* _Aim_
Reproduce the listing below exactly, minus its pictures.
Start of Dataset entries
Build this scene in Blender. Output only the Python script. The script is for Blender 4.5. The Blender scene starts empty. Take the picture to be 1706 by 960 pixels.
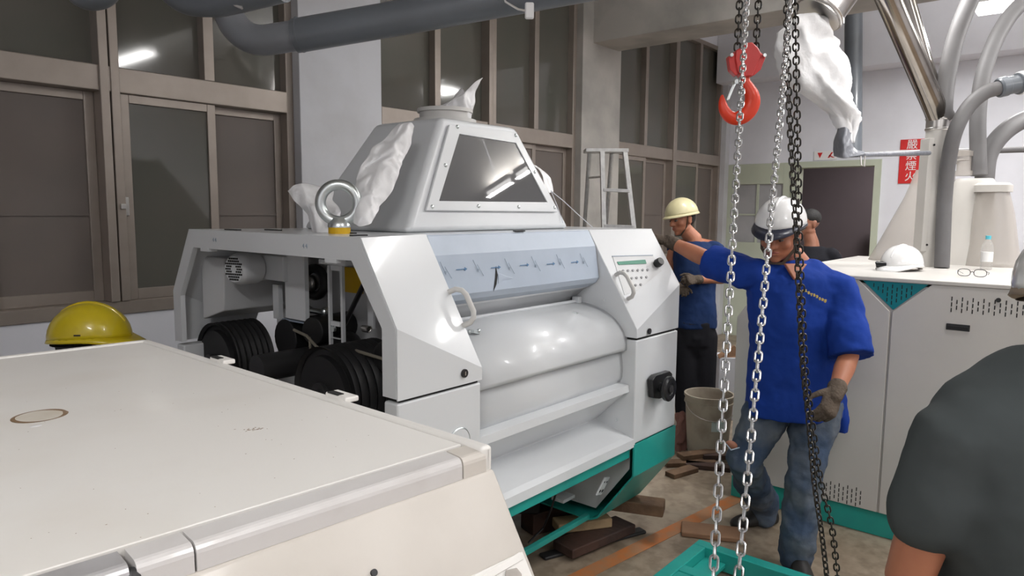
import bpy, bmesh, math, random
import numpy as np
from mathutils import Vector, Matrix, noise
random.seed(4)
# ---------------------------------------------------------------- camera, world, lights, exposure
F = 1180.0; CX, CY = 853.0, 480.0; H = 1.65
RX = Vector((0.645, 0.079, -0.760)).normalized()
RY = Vector((-0.764, 0.077, -0.640)); RZ = RX.cross(RY).normalized(); RY = RZ.cross(RX).normalized()
ROT = Matrix((RX, RY, RZ))                      # rows: world axes in camera coordinates
EYE = Vector((0, 0, H))
scn = bpy.context.scene
COL = scn.collection
cd = bpy.data.cameras.new('camera'); cam = bpy.data.objects.new('camera', cd); COL.objects.link(cam)
cd.sensor_width = 36; cd.lens = 36 * F / 1706; cd.clip_start = 0.05; cd.clip_end = 100
cam.matrix_world = Matrix.Translation(EYE) @ ROT.to_4x4()
scn.camera = cam
w = bpy.data.worlds.new('world'); scn.world = w; w.use_nodes = True
w.node_tree.nodes['Background'].inputs[0].default_value = (0.02, 0.022, 0.026, 1)
w.node_tree.nodes['Background'].inputs[1].default_value = 0.3
scn.view_settings.view_transform = 'Standard'; scn.view_settings.look = 'None'
scn.view_settings.exposure = 0.0; scn.view_settings.gamma = 1; scn.view_settings.use_curve_mapping = False
LAMP_POWER = 28.0
FIXTURES = [  # centre x, y, z, length along x, length along y
    (5.74, -0.72, 3.15, .07, .36), (5.74, -0.32, 3.15, .07, .26), (7.08, 0.86, 3.3, .36, .30),
    (3.45, -0.35, 3.3, .14, 1.0), (1.2, -2.0, 3.3, .16, 1.2), (-1.4, -0.6, 3.3, .16, 1.2), (4.2, -2.6, 3.3, .16, 1.2),
    (4.75, 1.3, 3.3, .16, .9)]

def at(px, py, X=None, Y=None, Z=None, d=None):
    r = ROT @ Vector((px - CX, CY - py, -F))
    if X is not None: t = X / r.x
    elif Y is not None: t = Y / r.y
    elif Z is not None: t = (Z - H) / r.z
    else: t = d / F
    return EYE + r * t
def on(px, py, P, N):
    r = ROT @ Vector((px - CX, CY - py, -F))
    return EYE + r * ((Vector(P) - EYE).dot(N) / r.dot(N))
CR = (ROT @ Vector((1, 0, 0))).normalized(); CR.z = 0; CR.normalize()     # horizontal right of the view
CF = Vector((-CR.y, CR.x, 0))                                             # horizontal forward
UP = Vector((0, 0, 1))
V = Vector

# ---------------------------------------------------------------- materials
def srgb(r, g, b):
    return tuple(((c / 255) / 12.92 if c / 255 <= .04045 else ((c / 255 + .055) / 1.055) ** 2.4) for c in (r, g, b))
MATS = {}
def mat(name, col, rough=.5, metal=0., col2=None, cs=6., amt=.5, bump=0., bs=40., coat=0., alpha=1., trans=0., emit=None, es=0., spec=.5, lo=.4, hi=.65, ior=1.45, sss=0.):
    if name in MATS: return MATS[name]
    m = bpy.data.materials.new(name); m.use_nodes = True; nt = m.node_tree; N = nt.nodes; L = nt.links
    b = N['Principled BSDF']
    b.inputs['Roughness'].default_value = rough; b.inputs['Metallic'].default_value = metal
    b.inputs['Coat Weight'].default_value = coat; b.inputs['Coat Roughness'].default_value = .08
    b.inputs['Alpha'].default_value = alpha; b.inputs['Transmission Weight'].default_value = trans
    b.inputs['Specular IOR Level'].default_value = spec; b.inputs['IOR'].default_value = ior
    b.inputs['Subsurface Weight'].default_value = sss
    tc = N.new('ShaderNodeTexCoord')
    nz = N.new('ShaderNodeTexNoise'); nz.inputs['Scale'].default_value = cs; nz.inputs['Detail'].default_value = 5
    L.new(tc.outputs['Object'], nz.inputs['Vector'])
    mr = N.new('ShaderNodeMapRange'); mr.inputs['From Min'].default_value = lo; mr.inputs['From Max'].default_value = hi
    mr.inputs['To Max'].default_value = amt if col2 else .12
    L.new(nz.outputs['Fac'], mr.inputs['Value'])
    mx = N.new('ShaderNodeMix'); mx.data_type = 'RGBA'
    mx.inputs['A'].default_value = (*col, 1)
    c2 = col2 if col2 else tuple(c * .82 for c in col)
    mx.inputs['B'].default_value = (*c2, 1)
    L.new(mr.outputs[0], mx.inputs['Factor']); L.new(mx.outputs['Result'], b.inputs['Base Color'])
    if bump:
        n2 = N.new('ShaderNodeTexNoise'); n2.inputs['Scale'].default_value = bs; n2.inputs['Detail'].default_value = 3
        L.new(tc.outputs['Object'], n2.inputs['Vector'])
        bp = N.new('ShaderNodeBump'); bp.inputs['Strength'].default_value = bump; bp.inputs['Distance'].default_value = .01
        L.new(n2.outputs['Fac'], bp.inputs['Height']); L.new(bp.outputs[0], b.inputs['Normal'])
    if emit:
        b.inputs['Emission Color'].default_value = (*emit, 1); b.inputs['Emission Strength'].default_value = es
    MATS[name] = m; return m
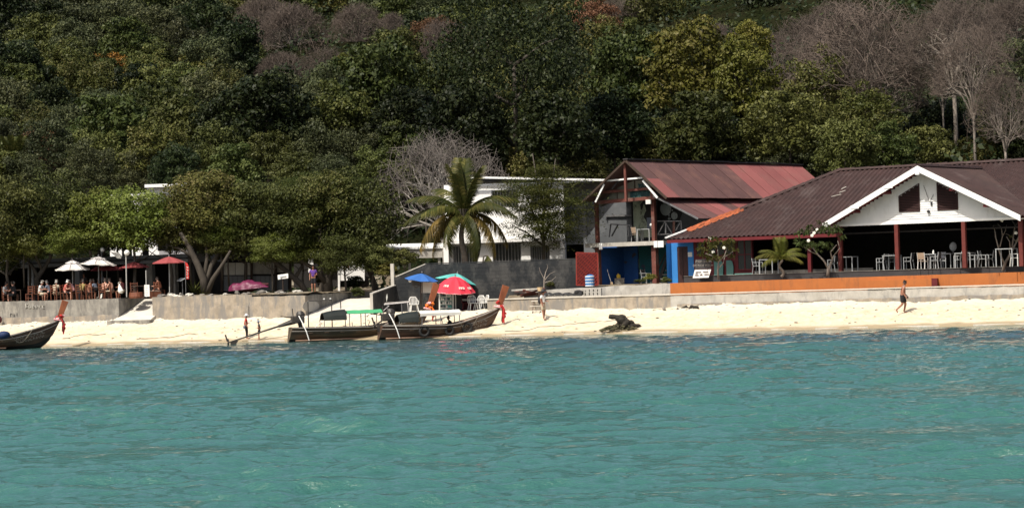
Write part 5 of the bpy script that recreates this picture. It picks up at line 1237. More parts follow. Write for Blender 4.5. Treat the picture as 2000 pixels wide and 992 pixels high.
End of Dataset entries
* _Solution to this problem_
Build this scene in Blender. Output only the Python script. The script is for Blender 4.5. The Blender scene starts empty. Take the picture to be 1706 by 960 pixels.
import bpy, bmesh, math, random
import numpy as np
from mathutils import Vector, Matrix, noise
random.seed(4)
# ---------------------------------------------------------------- camera, world, lights, exposure
F = 1180.0; CX, CY = 853.0, 480.0; H = 1.65
RX = Vector((0.645, 0.079, -0.760)).normalized()
RY = Vector((-0.764, 0.077, -0.640)); RZ = RX.cross(RY).normalized(); RY = RZ.cross(RX).normalized()
ROT = Matrix((RX, RY, RZ))                      # rows: world axes in camera coordinates
EYE = Vector((0, 0, H))
scn = bpy.context.scene
COL = scn.collection
cd = bpy.data.cameras.new('camera'); cam = bpy.data.objects.new('camera', cd); COL.objects.link(cam)
cd.sensor_width = 36; cd.lens = 36 * F / 1706; cd.clip_start = 0.05; cd.clip_end = 100
cam.matrix_world = Matrix.Translation(EYE) @ ROT.to_4x4()
scn.camera = cam
w = bpy.data.worlds.new('world'); scn.world = w; w.use_nodes = True
w.node_tree.nodes['Background'].inputs[0].default_value = (0.02, 0.022, 0.026, 1)
w.node_tree.nodes['Background'].inputs[1].default_value = 0.3
scn.view_settings.view_transform = 'Standard'; scn.view_settings.look = 'None'
scn.view_settings.exposure = 0.0; scn.view_settings.gamma = 1; scn.view_settings.use_curve_mapping = False
LAMP_POWER = 28.0
FIXTURES = [  # centre x, y, z, length along x, length along y
    (5.74, -0.72, 3.15, .07, .36), (5.74, -0.32, 3.15, .07, .26), (7.08, 0.86, 3.3, .36, .30),
    (3.45, -0.35, 3.3, .14, 1.0), (1.2, -2.0, 3.3, .16, 1.2), (-1.4, -0.6, 3.3, .16, 1.2), (4.2, -2.6, 3.3, .16, 1.2),
    (4.75, 1.3, 3.3, .16, .9)]

def at(px, py, X=None, Y=None, Z=None, d=None):
    r = ROT @ Vector((px - CX, CY - py, -F))
    if X is not None: t = X / r.x
    elif Y is not None: t = Y / r.y
    elif Z is not None: t = (Z - H) / r.z
    else: t = d / F
    return EYE + r * t
def on(px, py, P, N):
    r = ROT @ Vector((px - CX, CY - py, -F))
    return EYE + r * ((Vector(P) - EYE).dot(N) / r.dot(N))
CR = (ROT @ Vector((1, 0, 0))).normalized(); CR.z = 0; CR.normalize()     # horizontal right of the view
CF = Vector((-CR.y, CR.x, 0))                                             # horizontal forward
UP = Vector((0, 0, 1))
V = Vector

# ---------------------------------------------------------------- materials
def srgb(r, g, b):
    return tuple(((c / 255) / 12.92 if c / 255 <= .04045 else ((c / 255 + .055) / 1.055) ** 2.4) for c in (r, g, b))
MATS = {}
def mat(name, col, rough=.5, metal=0., col2=None, cs=6., amt=.5, bump=0., bs=40., coat=0., alpha=1., trans=0., emit=None, es=0., spec=.5, lo=.4, hi=.65, ior=1.45, sss=0.):
    if name in MATS: return MATS[name]
    m = bpy.data.materials.new(name); m.use_nodes = True; nt = m.node_tree; N = nt.nodes; L = nt.links
    b = N['Principled BSDF']
    b.inputs['Roughness'].default_value = rough; b.inputs['Metallic'].default_value = metal
    b.inputs['Coat Weight'].default_value = coat; b.inputs['Coat Roughness'].default_value = .08
    b.inputs['Alpha'].default_value = alpha; b.inputs['Transmission Weight'].default_value = trans
    b.inputs['Specular IOR Level'].default_value = spec; b.inputs['IOR'].default_value = ior
    b.inputs['Subsurface Weight'].default_value = sss
    tc = N.new('ShaderNodeTexCoord')
    nz = N.new('ShaderNodeTexNoise'); nz.inputs['Scale'].default_value = cs; nz.inputs['Detail'].default_value = 5
    L.new(tc.outputs['Object'], nz.inputs['Vector'])
    mr = N.new('ShaderNodeMapRange'); mr.inputs['From Min'].default_value = lo; mr.inputs['From Max'].default_value = hi
    mr.inputs['To Max'].default_value = amt if col2 else .12
    L.new(nz.outputs['Fac'], mr.inputs['Value'])
    mx = N.new('ShaderNodeMix'); mx.data_type = 'RGBA'
    mx.inputs['A'].default_value = (*col, 1)
    c2 = col2 if col2 else tuple(c * .82 for c in col)
    mx.inputs['B'].default_value = (*c2, 1)
    L.new(mr.outputs[0], mx.inputs['Factor']); L.new(mx.outputs['Result'], b.inputs['Base Color'])
    if bump:
        n2 = N.new('ShaderNodeTexNoise'); n2.inputs['Scale'].default_value = bs; n2.inputs['Detail'].default_value = 3
        L.new(tc.outputs['Object'], n2.inputs['Vector'])
        bp = N.new('ShaderNodeBump'); bp.inputs['Strength'].default_value = bump; bp.inputs['Distance'].default_value = .01
        L.new(n2.outputs['Fac'], bp.inputs['Height']); L.new(bp.outputs[0], b.inputs['Normal'])
    if emit:
        b.inputs['Emission Color'].default_value = (*emit, 1); b.inputs['Emission Strength'].default_value = es
    MATS[name] = m; return m
Write part 5 of the bpy script that recreates this picture. It picks up at line 1237. More parts follow. Write for Blender 4.5. Treat the picture as 2000 pixels wide and 992 pixels high.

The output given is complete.